BBN's home page address is http://www.bbn.com.
Background on GTE
With revenues of more than $21 billion in 1996, GTE is one of the
largest publicly held telecommunications companies in the world. In the
United States, GTE offers local and wireless service in 29 states and
long-distance service in all 50 states. GTE was the first among its peers
to offer "one-stop shopping" for local, long-distance and Internet access
services. Outside the United States, where GTE has operated for more than
40 years, the company serves over 6.5 million customers. GTE is also a
leader in government and defense communications systems and equipment,
directories and telecommunications-based information services, and
aircraft-passenger telecommunications.
Additional information about GTE can be found on the Internet at
http://www.gte.com.
Exhibit 99.2
Page 1
May 6, 1997
SUMMARY: Because of new investments and growth strategy announced
earlier today, GTE says EPS growth for 1997 will be flat to
slightly positive; moderate EPS growth in 1998, and, in
1999 it expects EPS to grow 30% to 50% higher than previous
projections of "not less than 10%."
NEW YORK -- Due to investments and a detailed growth strategy announced
earlier today that will position GTE as a leading national provider of
telecommunications services, GTE's earnings per share growth for 1997 will
be flat to slightly positive, GTE Chairman and Chief Executive Officer
Charles R. Lee said at a meeting with security analysts.

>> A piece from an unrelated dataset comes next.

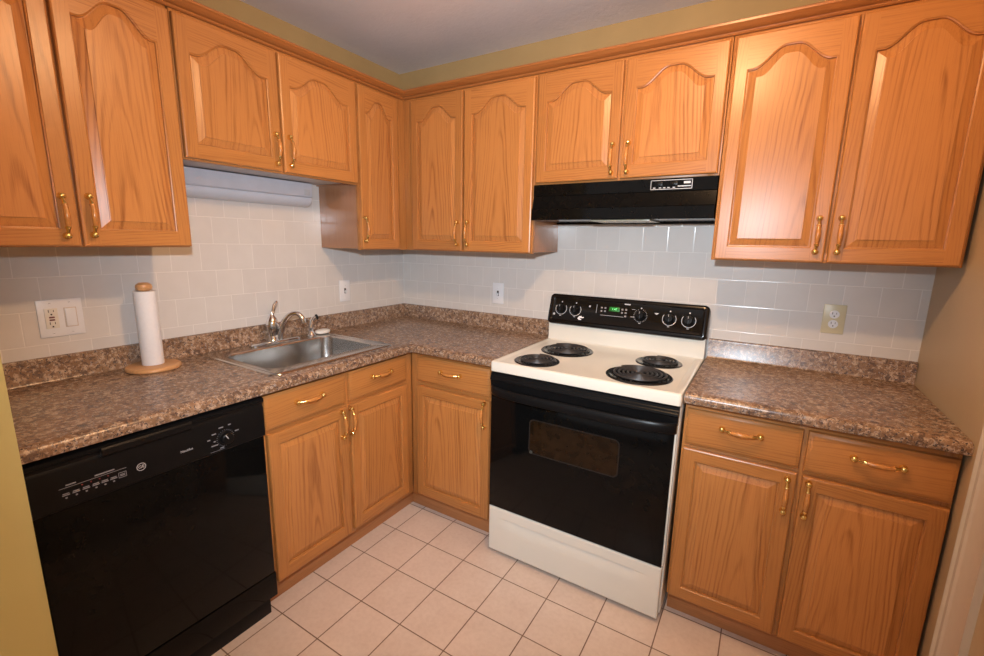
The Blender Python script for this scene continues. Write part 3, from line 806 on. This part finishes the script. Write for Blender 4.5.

Earlier this morning, GTE issued a press release announcing the
acquisition of BBN Corporation, a leading provider of end-to-end Internet
solutions; a strategic alliance with Cisco Systems, Inc. to jointly develop
enhanced data and Internet services for customers; and, the purchase of a
national, state-of-the-art fiber-optic network from Qwest Communications.

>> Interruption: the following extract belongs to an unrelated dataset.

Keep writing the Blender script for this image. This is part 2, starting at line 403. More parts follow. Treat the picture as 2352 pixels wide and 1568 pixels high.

GTE had previously stated that it expected to achieve not less than 10
percent earnings growth for the foreseeable future -- and has achieved that
goal for seven consecutive quarters.
"Today's announcements represent a bold strategy that will position GTE
for greater profitable growth over the next several years," the GTE chairman
said.
"In 1998, we will see moderate growth in EPS, and in 1999 and beyond,
we're looking for a growth rate that is 30 to 50 percent higher than our
previous guidance of not less than 10 percent," Lee stated.
"Obviously, this short-term reduction in our earnings growth is due to
the critical investments we must make for the future," said Lee. "We remain
committed to our primary financial objective of maximizing long-term total
return to our shareholders."
With revenues of more than $21 billion in 1996, GTE is one of the
largest publicly held telecommunications companies in the world.

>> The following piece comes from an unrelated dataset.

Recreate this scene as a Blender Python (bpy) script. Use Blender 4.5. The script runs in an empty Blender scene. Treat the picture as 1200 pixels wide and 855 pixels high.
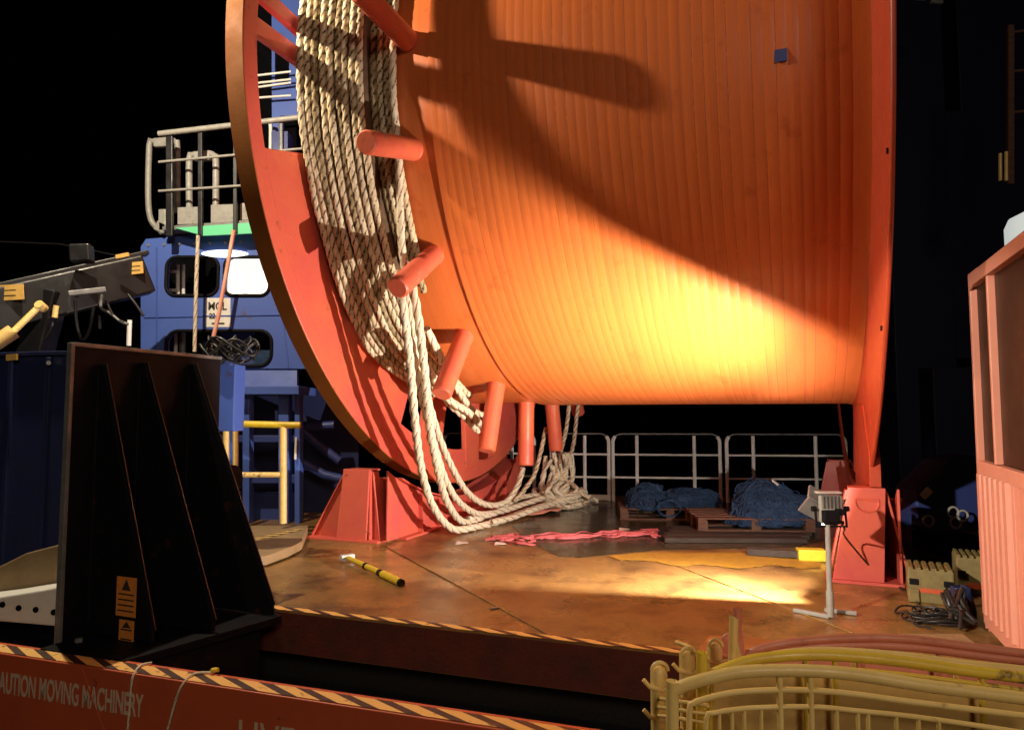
import bpy, bmesh, math, random
from mathutils import Vector, Matrix
from math import sin, cos, radians as R, pi

sc = bpy.context.scene
col = sc.collection
random.seed(7)

# ------------------------------------------------------------------ camera
F_PX, PITCH, CAM_H = 809.26, 0.069716, 1.65
cam_d = bpy.data.cameras.new("camera")
cam_d.sensor_width = 36.0
cam_d.lens = 36.0 * F_PX / 1200.0
cam_d.clip_start = 0.05
cam_d.clip_end = 4000
cam = bpy.data.objects.new("camera", cam_d)
cam.location = (0, 0, CAM_H)
cam.rotation_euler = (pi / 2 + PITCH, 0, 0)
col.objects.link(cam)
sc.camera = cam

# ------------------------------------------------------------------ world (night sky) and lamps
w = bpy.data.worlds.new("World")
sc.world = w
w.use_nodes = True
nt = w.node_tree
bg = nt.nodes["Background"]
sky = nt.nodes.new("ShaderNodeTexSky")
sky.sky_type = 'NISHITA'
sky.sun_disc = False
sky.sun_elevation = R(-9)
sky.sun_rotation = R(200)
nt.links.new(sky.outputs[0], bg.inputs[0])
bg.inputs[1].default_value = 0.05
sc.view_settings.view_transform = 'Standard'
sc.view_settings.look = 'None'
sc.view_settings.exposure = 0
sc.view_settings.gamma = 1


def point_lamp(name, loc, power, colour, radius):
    d = bpy.data.lights.new(name, 'POINT')
    d.energy = power
    d.color = colour
    d.shadow_soft_size = radius
    o = bpy.data.objects.new(name, d)
    o.location = loc
    col.objects.link(o)
    return o


L1 = Vector((2.62, 5.80, 0.86))
wd_ = bpy.data.lights.new("work_floodlight_lamp", 'SPOT')   # the floodlight on the stand, aimed up and left at the drum
wd_.energy = 5100
wd_.color = (1.0, 0.86, 0.76)
wd_.spot_size = R(180)
wd_.spot_blend = 1.0
wd_.shadow_soft_size = 0.018
wl_ = bpy.data.objects.new("work_floodlight_lamp", wd_)
wl_.location = L1
wl_.rotation_euler = Vector((-1.9, 1.8, .08)).to_track_quat('-Z', 'Y').to_euler()
col.objects.link(wl_)
wd2 = wd_.copy()                                                # added narrow spot that tightens the hot pool on the drum
wd2.name = "work_floodlight_added_spot"
wd2.energy = 4700
wd2.color = (1.0, 0.80, 0.42)
wd2.spot_size = R(72)
wl2 = bpy.data.objects.new("work_floodlight_added_spot", wd2)
wl2.location = L1
wl2.rotation_euler = Vector((-1.06, 1.88, 1.52)).to_track_quat('-Z', 'Y').to_euler()
col.objects.link(wl2)
point_lamp("mast_floodlight_lamp", (-4.39, 6.33, 6.72), 1450, (1.0, 0.83, 0.60), 0.04)
# added unseen spot at the left, brightens the cage and the right cradle
sd = bpy.data.lights.new("added_side_spot", 'SPOT')
sd.energy = 3300
sd.color = (1.0, 0.84, 0.68)
sd.spot_size = R(27)
sd.spot_blend = 0.35
sd.shadow_soft_size = 0.06
so_ = bpy.data.objects.new("added_side_spot", sd)
so_.location = (-3.2, 1.0, 2.9)
so_.rotation_euler = (Vector((3.45, 5.5, 1.05)) - Vector(so_.location)).to_track_quat('-Z', 'Y').to_euler()
col.objects.link(so_)
# added unseen fill behind the camera, lifts the near beam and the shadows
ad = bpy.data.lights.new("added_rear_fill", 'AREA')
ad.energy = 440
ad.color = (1.0, 0.80, 0.60)
ad.size = 2.5
ao_ = bpy.data.objects.new("added_rear_fill", ad)
ao_.location = (2.5, -8.0, 7.0)
ao_.rotation_euler = (Vector((0.3, 8.0, 1.5)) - Vector(ao_.location)).to_track_quat('-Z', 'Y').to_euler()
col.objects.link(ao_)
sc.cycles.max_bounces = 6
sc.cycles.sample_clamp_indirect = 4.0

# ------------------------------------------------------------------ geometry helpers
def P(x, y, d):
    """a point of the place seen at photo position (x, y), d metres ahead"""
    vx, vy, vz = (x - 600) / F_PX, 1.0, -(y - 427.5) / F_PX
    wy = vy * cos(PITCH) - vz * sin(PITCH)
    wz = vy * sin(PITCH) + vz * cos(PITCH)
    t = d / wy
    return Vector((vx * t, d, CAM_H + wz * t))


def G(x, y, z=0.0):
    """the point of the horizontal plane z seen at photo position (x, y)"""
    vx, vy, vz = (x - 600) / F_PX, 1.0, -(y - 427.5) / F_PX
    wy = vy * cos(PITCH) - vz * sin(PITCH)
    wz = vy * sin(PITCH) + vz * cos(PITCH)
    t = (z - CAM_H) / wz
    return Vector((vx * t, wy * t, z))


class MB:
    def __init__(s):
        s.v, s.f, s.uv = [], [], {}

    def add(s, vs, fs, uvs=None):
        b = len(s.v)
        s.v += [tuple(p) for p in vs]
        for i, f in enumerate(fs):
            if uvs:
                s.uv[len(s.f)] = uvs[i]
            s.f.append(tuple(b + k for k in f))
        return s

    def box(s, c, size, m=None):
        hx, hy, hz = size[0] / 2, size[1] / 2, size[2] / 2
        vs = [Vector((sx * hx, sy * hy, sz * hz)) for sx in (-1, 1) for sy in (-1, 1) for sz in (-1, 1)]
        if m is not None:
            vs = [m @ p for p in vs]
        c = Vector(c)
        vs = [c + p for p in vs]
        return s.add(vs, [(0, 1, 3, 2), (4, 6, 7, 5), (0, 4, 5, 1), (2, 3, 7, 6), (0, 2, 6, 4), (1, 5, 7, 3)])

    def bar(s, a, b, wd, hg, up=(0, 0, 1)):
        """rectangular bar from a to b"""
        a, b = Vector(a), Vector(b)
        t = (b - a)
        ln = t.length
        t.normalize()
        sd = t.cross(Vector(up))
        if sd.length < 1e-5:
            sd = t.cross(Vector((1, 0, 0)))
        sd.normalize()
        n = sd.cross(t)
        m = Matrix((t, sd, n)).transposed()
        return s.box((a + b) / 2, (ln, wd, hg), m)

    def prism(s, pts, vec):
        """planar polygon (3D points) pushed along vec"""
        vec = Vector(vec)
        n = len(pts)
        vs = [Vector(p) for p in pts] + [Vector(p) + vec for p in pts]
        fs = [tuple(range(n))[::-1], tuple(range(n, 2 * n))]
        for i in range(n):
            j = (i + 1) % n
            fs.append((i, j, n + j, n + i))
        return s.add(vs, fs)

    def tube(s, pts, r, sides=10, closed=False, rope=0.0, pitch=0.2, flat=1.0):
        pts = [Vector(p) for p in pts]
        n = len(pts)
        vs, fs, uvs = [], [], []
        up = None
        acc = 0.0
        lens = []
        for i in range(n):
            if i:
                acc += (pts[i] - pts[i - 1]).length
            lens.append(acc)
            a = pts[i - 1] if (i or closed) else pts[i]
            b = pts[(i + 1) % n] if (i < n - 1 or closed) else pts[i]
            t = (b - a).normalized()
            if up is None:
                up = t.orthogonal().normalized()
            up = (up - t * up.dot(t)).normalized()
            sd = t.cross(up)
            rr = r[i] if isinstance(r, (list, tuple)) else r
            for k in range(sides):
                ph = 2 * pi * k / sides
                q = rr
                if rope:
                    q = rr * (1 + rope * (abs(sin(1.5 * ph - pi * acc / pitch)) - 0.6))
                vs.append(pts[i] + (up * cos(ph) + sd * sin(ph) * flat) * q)
        m = n if closed else n - 1
        for i in range(m):
            for k in range(sides):
                k2, i2 = (k + 1) % sides, (i + 1) % n
                fs.append((i * sides + k, i * sides + k2, i2 * sides + k2, i2 * sides + k))
                l0, l1 = lens[i], (lens[i2] if i2 else acc)
                v0, v1 = k / sides, (k + 1) / sides
                uvs.append(((l0, v0), (l0, v1), (l1, v1), (l1, v0)))
        if not closed:
            fs.append(tuple(range(sides))[::-1])
            uvs.append([(0, 0)] * sides)
            fs.append(tuple((n - 1) * sides + k for k in range(sides)))
            uvs.append([(acc, 0)] * sides)
        return s.add(vs, fs, uvs)

    def arc_plate(s, r0, r1, s0, s1, a0, a1, n=None):
        """annular sector in reel space (s along the axle, u away, z up); angle 0 faces the camera side, 90 is down"""
        full = abs(a1 - a0) >= 359.9
        n = n or max(2, int(abs(a1 - a0) / 2.4))
        vs, fs = [], []
        m = n if full else n + 1
        for i in range(m):
            t = R(a0 + (a1 - a0) * i / n)
            for (rr, ss) in ((r0, s0), (r1, s0), (r1, s1), (r0, s1)):
                vs.append((ss, -rr * cos(t), -rr * sin(t)))
        for i in range(n):
            j = (i + 1) % m
            for k in range(4):
                k2 = (k + 1) % 4
                fs.append((i * 4 + k, j * 4 + k, j * 4 + k2, i * 4 + k2))
        if not full:
            fs += [(0, 1, 2, 3), ((m - 1) * 4 + 3, (m - 1) * 4 + 2, (m - 1) * 4 + 1, (m - 1) * 4)]
        return s.add(vs, fs)

    def lathe(s, prof, n=160, a0=0, a1=360):
        """profile [(s, r)] turned round the axle"""
        vs, fs = [], []
        k = len(prof)
        full = a1 - a0 >= 359.9
        m = n if full else n + 1
        for i in range(m):
            t = R(a0 + (a1 - a0) * i / n)
            for (ss, rr) in prof:
                vs.append((ss, -rr * cos(t), -rr * sin(t)))
        for i in range(n):
            j = (i + 1) % m
            for q in range(k - 1):
                fs.append((i * k + q, j * k + q, j * k + q + 1, i * k + q + 1))
        return s.add(vs, fs)

    def build(s, name, mat, parent=None, bevel=0.0, smooth=None, subsurf=0):
        me = bpy.data.meshes.new(name)
        me.from_pydata(s.v, [], s.f)
        if s.uv:
            ul = me.uv_layers.new(name="uv")
            for p in me.polygons:
                u = s.uv.get(p.index)
                if u:
                    for li, c in zip(p.loop_indices, u):
                        ul.data[li].uv = c
        bm = bmesh.new()
        bm.from_mesh(me)
        bmesh.ops.recalc_face_normals(bm, faces=bm.faces)
        bm.to_mesh(me)
        bm.free()
        me.materials.append(mat)
        if smooth is not None:
            me.polygons.foreach_set("use_smooth", [True] * len(me.polygons))
            me.set_sharp_from_angle(angle=R(smooth))
        o = bpy.data.objects.new(name, me)
        col.objects.link(o)
        if parent is not None:
            o.parent = parent
        if bevel:
            b = o.modifiers.new("bevel", 'BEVEL')
            b.width = bevel
            b.segments = 2
            b.limit_method = 'ANGLE'
            b.angle_limit = R(40)
        return o


def tag(o, label=None, cat=None, group=None, kind=None):
    if label: o["label"] = label
    if cat: o["category"] = cat
    if group: o["group"] = group
    if kind: o["kind"] = kind
    return o


def thing(name, loc, label, cat, group=None, rz=0.0):
    o = bpy.data.objects.new(name, None)
    o.empty_display_size = 0.2
    o.location = loc
    o.rotation_euler = (0, 0, rz)
    col.objects.link(o)
    return tag(o, label, cat, group)


def adopt(root, *objs):
    """parent world-space parts to a thing without moving them"""
    m = Matrix.Translation(root.location) @ root.rotation_euler.to_matrix().to_4x4()
    for o in objs:
        o.parent = root
        o.matrix_parent_inverse = m.inverted()
    return root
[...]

This press release contains forward-looking statements. These
forward-looking statements are based upon a series of projections and
estimates regarding economies within our markets, the telecommunications
industry, the effects of Federal, state and local regulations on the
industry in general and on GTE's operations, as well as key performance
indicators which impact the Company directly. These statements are also
based upon a series of projections and estimates regarding the growth of the
data market, the ability of GTE to rapidly gain market share, and the
completion and integration of planned data networks. GTE's Current Report
on Form 8-K filed today with the Securities and Exchange Commission
discusses the important factors that could cause the actual results to
differ materially from those contained in this press release.